Nina Katchadourian. The Dust Bunny

The dust bunny made by conservator Ellen Moody. Photo: Nina Katchadourian

Artist, Nina Katchadourian: Many artists have made use of dust in their work—perhaps most famously Marcel Duchamp, who invited it into his piece known as The Large Glass. This case holds some of Duchamp’s elaborate notes and sketches, intended as a complement to The Large Glass. The Large Glass is about six by nine feet, and it was meant to be displayed vertically, but Duchamp decided to let it lie horizontally by an open window in his studio so that dust could settle on it over time.

Here’s curator Kim Conaty.

Kim Conaty: It becomes this, like, topographic surface. But it’s kind of an amazing moment of thinking of this, of this flat, turning what will be, what is a vertical piece flat, to really be like a receptor surface, and to allow the— allow the whole environment, the city, the inside and the outside, to come together as dust and to take over that space.

In 1920, after a year’s worth of dust accumulation, photographer Man Ray took a picture of the surface of The Large Glass. It’s a black and white photograph that has always reminded me of an aerial view of some very dusty airport runways, and the image is called Dust Breeding.

Nina Katchadourian: Dust does take over, and dust does breed—like bunnies, as the expression goes. And that brings me to a dust bunny story, one that exemplifies both an embrace of dust and an another way of using it as a sculptural material. This story comes from MoMA conservator Ellen Moody.

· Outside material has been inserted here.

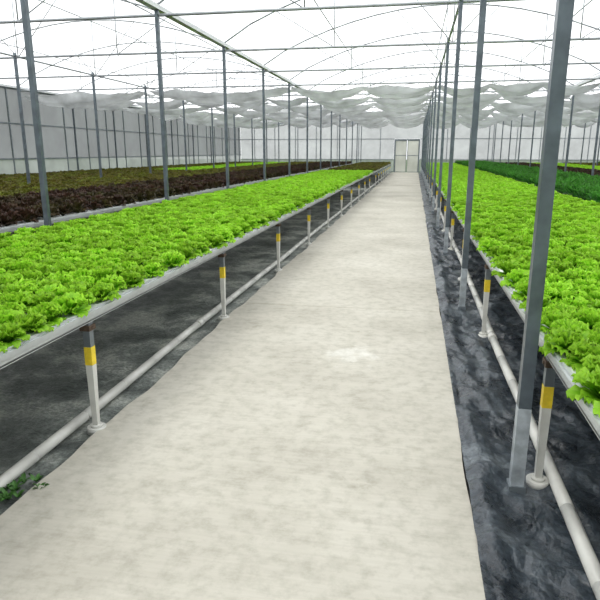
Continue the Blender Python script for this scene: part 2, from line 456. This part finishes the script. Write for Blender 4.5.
for y in frames:
    if 18<y<YB-1.6:
        obj('shade_curtain',cms[k%5],None,(0,y+.05,TZ-.03)); k+=1

# ---------------------------------------------------------------- walls
def wall(name,along,c,a0,a1,mats,zsplit=1.55,door=None):
    b=MB()
    def slab(a,bb,z0,z1,m,th=.01):
        if along=='y': b.box((c-th,a,z0),(c+th,bb,z1),m)
        else: b.box((a,c-th,z0),(bb,c+th,z1),m)
    def quad(a,bb,z0,z1,m):
        n=len(b.v)
        if along=='y': b.v+=[(c,a,z0),(c,bb,z0),(c,bb,z1),(c,a,z1)]
        else: b.v+=[(a,c,z0),(bb,c,z0),(bb,c,z1),(a,c,z1)]
        b.f.append((n,n+1,n+2,n+3)); b.m.append(m); b.sm.append(False)
    segs=[(a0,a1)] if door is None else [(a0,door[0]),(door[1],a1)]
    for s in segs:
        quad(s[0],s[1],-.1,zsplit,1); quad(s[0],s[1],zsplit,TZ+.15,0)
        for z in (.05,zsplit,2.6): slab(s[0],s[1],z-.025,z+.025,2,.03)
    if door: quad(door[0],door[1],door[2],TZ+.15,0)
    slab(a0,a1,TZ+.05,TZ+.15,2,.04)
    a=a0+1.2
    while a<a1:
        if not(door and door[0]-.1<a<door[1]+.1): slab(a-.025,a+.025,-.1,TZ+.1,2,.025)
        a+=1.745
    if along=='x':
        for i in range(3):
            x0=rows[2*i]; x1=rows[2*i+2]; us=np.linspace(0,1,25)
            P=np.zeros((2,25,3)); P[:,:,0]=x0+(x1-x0)*us; P[:,:,1]=c; P[0,:,2]=TZ+.15; P[1,:,2]=[archz(u)+.02 for u in us]
            b.grid(P,0,False)
    return obj(name,b.mesh(name,mats+[steel]))
wall('wall_left','y',XL-.12,YF,YB,[netL,bandL],1.35)
wall('wall_right','y',XR+.12,YF,YB,[netB,bandL])
DX0,DX1,DZ=-1.65,.40,2.6
wall('wall_back','x',YB+.05,XL-.12,XR+.12,[netB,netB],1.0,door=(DX0,DX1,DZ))
wall('wall_front','x',YF-.05,XL-.12,XR+.12,[netB,bandL])
doorp=film_mat('door_film',(.74,.74,.69),.2,.46,.34,.2)
b=MB(); x0,x1,zt=DX0+.09,DX1-.09,DZ-.1; yd=YB+.05
for a,bb in ((x0,(x0+x1)/2-.02),((x0+x1)/2+.02,x1)):
    b.box((a,yd-.01,.0),(bb,yd+.01,zt),0)
    for q in (a,bb-.04): b.box((q,yd-.04,0),(q+.04,yd+.04,zt),1)
    for z in (0,1.3,zt-.05): b.box((a,yd-.035,z),(bb,yd+.035,z+.04),1)
b.box((DX0+.01,yd-.05,zt),(DX1-.01,yd+.05,DZ-.01),1)
b.box((DX0+.01,yd-.05,-.05),(x0,yd+.05,zt),1); b.box((x1,yd-.05,-.05),(DX1-.01,yd+.05,zt),1)
obj('door_1',b.mesh('door_1',[doorp,steel]))

# weeds by the path
r=np.random.default_rng(5); b=MB()
for c in range(14):
    cx,cy=r.normal(0,.05),r.normal(0,.09)
    for i in range(8):
        P,F,T=leaf(r,r.uniform(0,6.28),r.uniform(.5,1.2),r.uniform(-.3,.5),r.uniform(.03,.07),.010,4,2,.003,True)
        P=P+np.array([cx,cy,0]); n=len(b.v); b.v+=[tuple(p) for p in P.tolist()]
        for f in F.tolist(): b.f.append(tuple(n+q for q in f)); b.m.append(0); b.sm.append(True)
weed=simple('weed_leaf',(.06,.17,.03),.6,0,.3,20)
obj('weed_tuft',b.mesh('weed_tuft',[weed]),None,(-1.86,2.22,-.02))

# ---------------------------------------------------------------- light
w=bpy.data.worlds.new('overcast_sky'); scene.world=w; w.use_nodes=True
nt=w.node_tree; bg=nt.nodes['Background']; bg.inputs[0].default_value=(.97,.985,1,1); bg.inputs[1].default_value=1.85
sd=bpy.data.lights.new('sun','SUN'); sd.energy=1.4; sd.angle=math.radians(20); sd.color=(1,.98,.92)
so=bpy.data.objects.new('sun',sd); col.objects.link(so); so.rotation_euler=(math.radians(28),math.radians(-22),0); so.location=(0,0,20)

# ---------------------------------------------------------------- camera
cd=bpy.data.cameras.new('camera'); cd.lens=35; cd.sensor_width=36; cd.clip_end=400
co=bpy.data.objects.new('camera',cd); col.objects.link(co); co.location=(0,0,1.6)
co.rotation_euler=(math.radians(90-14.25),0,math.radians(10.8))
scene.camera=co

Ellen Moody: I enlisted some of my colleagues. Uh, we collected dust for about a month. And actually, at our Christmas party, I made a little sculpture out of them, in the shape of a rabbit, and called it a dust bunny, and gave it to another conservator. It was about rabbit size. It was a life-size dust bunny.

Nina Katchadourian: If you look at your device, you’ll see a picture of the dust bunny. The conservator who got it as a present still has it, although apparently it smells a bit funny.